Data extracted from a collection:
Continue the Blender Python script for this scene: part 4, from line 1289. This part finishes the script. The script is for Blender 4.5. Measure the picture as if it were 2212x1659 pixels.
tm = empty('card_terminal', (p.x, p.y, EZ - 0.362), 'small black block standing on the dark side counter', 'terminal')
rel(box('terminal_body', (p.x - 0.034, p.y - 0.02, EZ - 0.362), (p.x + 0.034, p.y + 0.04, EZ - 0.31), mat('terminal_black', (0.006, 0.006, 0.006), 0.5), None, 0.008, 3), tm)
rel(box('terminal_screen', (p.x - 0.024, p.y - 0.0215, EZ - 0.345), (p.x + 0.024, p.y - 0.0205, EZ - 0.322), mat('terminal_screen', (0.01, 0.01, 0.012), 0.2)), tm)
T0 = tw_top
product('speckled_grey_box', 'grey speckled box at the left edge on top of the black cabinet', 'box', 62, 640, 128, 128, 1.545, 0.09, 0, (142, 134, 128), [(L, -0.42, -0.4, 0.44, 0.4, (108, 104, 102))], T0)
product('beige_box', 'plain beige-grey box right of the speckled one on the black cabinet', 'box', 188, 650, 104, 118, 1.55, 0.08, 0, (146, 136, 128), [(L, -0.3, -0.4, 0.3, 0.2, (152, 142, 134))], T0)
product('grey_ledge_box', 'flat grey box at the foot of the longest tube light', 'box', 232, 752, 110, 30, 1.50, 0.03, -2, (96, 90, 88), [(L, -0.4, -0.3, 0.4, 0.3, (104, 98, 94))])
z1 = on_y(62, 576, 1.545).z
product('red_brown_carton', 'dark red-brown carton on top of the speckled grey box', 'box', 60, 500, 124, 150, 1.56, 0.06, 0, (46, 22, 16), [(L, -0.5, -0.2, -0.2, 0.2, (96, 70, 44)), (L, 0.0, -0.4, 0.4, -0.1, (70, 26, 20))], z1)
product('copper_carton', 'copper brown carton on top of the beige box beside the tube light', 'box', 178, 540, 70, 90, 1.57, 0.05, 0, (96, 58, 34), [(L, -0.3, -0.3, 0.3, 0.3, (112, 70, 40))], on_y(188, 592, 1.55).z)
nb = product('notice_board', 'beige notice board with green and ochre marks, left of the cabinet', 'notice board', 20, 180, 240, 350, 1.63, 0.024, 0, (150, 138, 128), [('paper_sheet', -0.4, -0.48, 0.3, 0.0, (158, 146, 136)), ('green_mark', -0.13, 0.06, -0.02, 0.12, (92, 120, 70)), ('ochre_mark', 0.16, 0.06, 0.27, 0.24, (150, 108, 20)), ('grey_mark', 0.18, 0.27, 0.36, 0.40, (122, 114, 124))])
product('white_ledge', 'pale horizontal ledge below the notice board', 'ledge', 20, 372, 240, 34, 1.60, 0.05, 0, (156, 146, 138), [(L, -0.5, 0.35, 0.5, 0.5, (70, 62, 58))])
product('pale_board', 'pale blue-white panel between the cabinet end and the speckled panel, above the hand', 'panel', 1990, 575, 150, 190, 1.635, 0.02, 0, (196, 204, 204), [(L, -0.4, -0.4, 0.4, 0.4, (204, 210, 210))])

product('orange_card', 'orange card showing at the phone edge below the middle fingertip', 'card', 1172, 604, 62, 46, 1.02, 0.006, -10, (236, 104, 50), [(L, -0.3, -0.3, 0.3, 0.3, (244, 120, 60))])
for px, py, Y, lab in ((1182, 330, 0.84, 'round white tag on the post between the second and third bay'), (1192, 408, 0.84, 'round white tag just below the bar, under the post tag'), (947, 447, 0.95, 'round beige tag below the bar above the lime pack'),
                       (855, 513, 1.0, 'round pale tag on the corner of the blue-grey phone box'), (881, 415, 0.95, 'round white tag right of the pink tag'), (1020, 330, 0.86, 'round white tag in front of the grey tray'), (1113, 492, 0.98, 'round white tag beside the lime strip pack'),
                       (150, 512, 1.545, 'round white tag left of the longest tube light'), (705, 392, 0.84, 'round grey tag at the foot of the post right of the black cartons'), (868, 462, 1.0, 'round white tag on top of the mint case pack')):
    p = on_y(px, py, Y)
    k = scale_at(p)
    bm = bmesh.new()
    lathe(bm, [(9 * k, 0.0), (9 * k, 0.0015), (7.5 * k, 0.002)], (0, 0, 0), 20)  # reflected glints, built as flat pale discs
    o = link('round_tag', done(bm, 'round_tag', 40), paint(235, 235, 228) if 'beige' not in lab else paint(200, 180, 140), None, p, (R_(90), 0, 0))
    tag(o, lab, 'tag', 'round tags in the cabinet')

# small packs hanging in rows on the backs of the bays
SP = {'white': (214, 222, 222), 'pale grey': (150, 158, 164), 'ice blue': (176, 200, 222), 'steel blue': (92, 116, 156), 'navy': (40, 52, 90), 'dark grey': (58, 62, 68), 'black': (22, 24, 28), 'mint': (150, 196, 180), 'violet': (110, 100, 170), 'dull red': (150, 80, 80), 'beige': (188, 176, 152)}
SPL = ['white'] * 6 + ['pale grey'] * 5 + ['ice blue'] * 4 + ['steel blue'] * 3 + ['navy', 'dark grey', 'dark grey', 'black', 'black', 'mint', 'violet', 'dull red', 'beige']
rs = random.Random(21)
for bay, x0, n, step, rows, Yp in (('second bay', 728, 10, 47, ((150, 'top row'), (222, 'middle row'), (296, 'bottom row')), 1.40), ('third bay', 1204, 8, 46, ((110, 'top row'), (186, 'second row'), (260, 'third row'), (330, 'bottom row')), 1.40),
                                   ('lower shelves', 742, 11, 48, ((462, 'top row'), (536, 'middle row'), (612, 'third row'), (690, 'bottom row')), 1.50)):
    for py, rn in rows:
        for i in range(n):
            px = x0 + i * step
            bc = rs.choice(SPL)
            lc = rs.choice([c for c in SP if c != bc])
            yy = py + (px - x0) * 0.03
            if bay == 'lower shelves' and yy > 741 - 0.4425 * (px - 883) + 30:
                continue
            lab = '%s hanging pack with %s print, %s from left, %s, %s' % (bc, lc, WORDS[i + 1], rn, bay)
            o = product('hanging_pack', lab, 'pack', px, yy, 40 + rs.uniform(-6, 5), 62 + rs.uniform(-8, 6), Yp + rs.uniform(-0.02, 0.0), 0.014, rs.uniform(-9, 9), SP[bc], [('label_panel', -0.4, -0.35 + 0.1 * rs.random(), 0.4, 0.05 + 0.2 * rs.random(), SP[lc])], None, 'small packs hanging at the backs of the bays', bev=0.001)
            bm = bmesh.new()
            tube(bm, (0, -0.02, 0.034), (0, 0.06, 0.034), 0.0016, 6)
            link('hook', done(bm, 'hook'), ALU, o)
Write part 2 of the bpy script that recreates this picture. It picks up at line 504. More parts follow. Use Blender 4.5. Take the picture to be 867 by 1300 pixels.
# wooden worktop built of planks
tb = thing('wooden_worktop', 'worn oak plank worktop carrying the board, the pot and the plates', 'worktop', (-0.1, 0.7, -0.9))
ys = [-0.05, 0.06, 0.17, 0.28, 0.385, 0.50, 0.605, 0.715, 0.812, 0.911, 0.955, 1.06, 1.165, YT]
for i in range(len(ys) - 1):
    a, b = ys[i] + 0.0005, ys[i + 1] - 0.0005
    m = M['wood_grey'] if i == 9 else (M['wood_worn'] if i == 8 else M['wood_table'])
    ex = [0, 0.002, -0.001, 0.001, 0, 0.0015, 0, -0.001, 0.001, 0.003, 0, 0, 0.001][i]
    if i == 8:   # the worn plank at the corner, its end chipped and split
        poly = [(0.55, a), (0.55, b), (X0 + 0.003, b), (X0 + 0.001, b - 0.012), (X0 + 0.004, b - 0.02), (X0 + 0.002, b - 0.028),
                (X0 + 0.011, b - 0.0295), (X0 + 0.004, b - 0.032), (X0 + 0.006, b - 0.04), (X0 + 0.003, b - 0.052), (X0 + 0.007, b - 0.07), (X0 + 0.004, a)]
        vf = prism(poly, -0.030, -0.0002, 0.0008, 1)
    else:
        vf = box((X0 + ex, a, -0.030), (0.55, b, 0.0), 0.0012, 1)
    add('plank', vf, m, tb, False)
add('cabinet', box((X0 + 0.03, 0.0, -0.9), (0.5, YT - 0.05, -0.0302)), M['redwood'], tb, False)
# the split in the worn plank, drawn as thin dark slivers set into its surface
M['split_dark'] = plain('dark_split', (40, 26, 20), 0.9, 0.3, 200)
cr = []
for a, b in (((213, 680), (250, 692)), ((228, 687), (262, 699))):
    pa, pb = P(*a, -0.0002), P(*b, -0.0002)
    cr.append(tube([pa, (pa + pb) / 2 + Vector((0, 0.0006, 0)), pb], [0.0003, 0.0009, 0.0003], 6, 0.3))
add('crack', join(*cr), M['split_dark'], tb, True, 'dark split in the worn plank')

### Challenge
Only the lines from the one that contains "Write part 2" through the last line should be repeated, each exactly as it stands, with both ends included.

### Result
Write part 2 of the bpy script that recreates this picture. It picks up at line 504. More parts follow. Use Blender 4.5. Take the picture to be 867 by 1300 pixels.
# wooden worktop built of planks
tb = thing('wooden_worktop', 'worn oak plank worktop carrying the board, the pot and the plates', 'worktop', (-0.1, 0.7, -0.9))
ys = [-0.05, 0.06, 0.17, 0.28, 0.385, 0.50, 0.605, 0.715, 0.812, 0.911, 0.955, 1.06, 1.165, YT]
for i in range(len(ys) - 1):
    a, b = ys[i] + 0.0005, ys[i + 1] - 0.0005
    m = M['wood_grey'] if i == 9 else (M['wood_worn'] if i == 8 else M['wood_table'])
    ex = [0, 0.002, -0.001, 0.001, 0, 0.0015, 0, -0.001, 0.001, 0.003, 0, 0, 0.001][i]
    if i == 8:   # the worn plank at the corner, its end chipped and split
        poly = [(0.55, a), (0.55, b), (X0 + 0.003, b), (X0 + 0.001, b - 0.012), (X0 + 0.004, b - 0.02), (X0 + 0.002, b - 0.028),
                (X0 + 0.011, b - 0.0295), (X0 + 0.004, b - 0.032), (X0 + 0.006, b - 0.04), (X0 + 0.003, b - 0.052), (X0 + 0.007, b - 0.07), (X0 + 0.004, a)]
        vf = prism(poly, -0.030, -0.0002, 0.0008, 1)
    else:
        vf = box((X0 + ex, a, -0.030), (0.55, b, 0.0), 0.0012, 1)
    add('plank', vf, m, tb, False)
add('cabinet', box((X0 + 0.03, 0.0, -0.9), (0.5, YT - 0.05, -0.0302)), M['redwood'], tb, False)
# the split in the worn plank, drawn as thin dark slivers set into its surface
M['split_dark'] = plain('dark_split', (40, 26, 20), 0.9, 0.3, 200)
cr = []
for a, b in (((213, 680), (250, 692)), ((228, 687), (262, 699))):
    pa, pb = P(*a, -0.0002), P(*b, -0.0002)
    cr.append(tube([pa, (pa + pb) / 2 + Vector((0, 0.0006, 0)), pb], [0.0003, 0.0009, 0.0003], 6, 0.3))
add('crack', join(*cr), M['split_dark'], tb, True, 'dark split in the worn plank')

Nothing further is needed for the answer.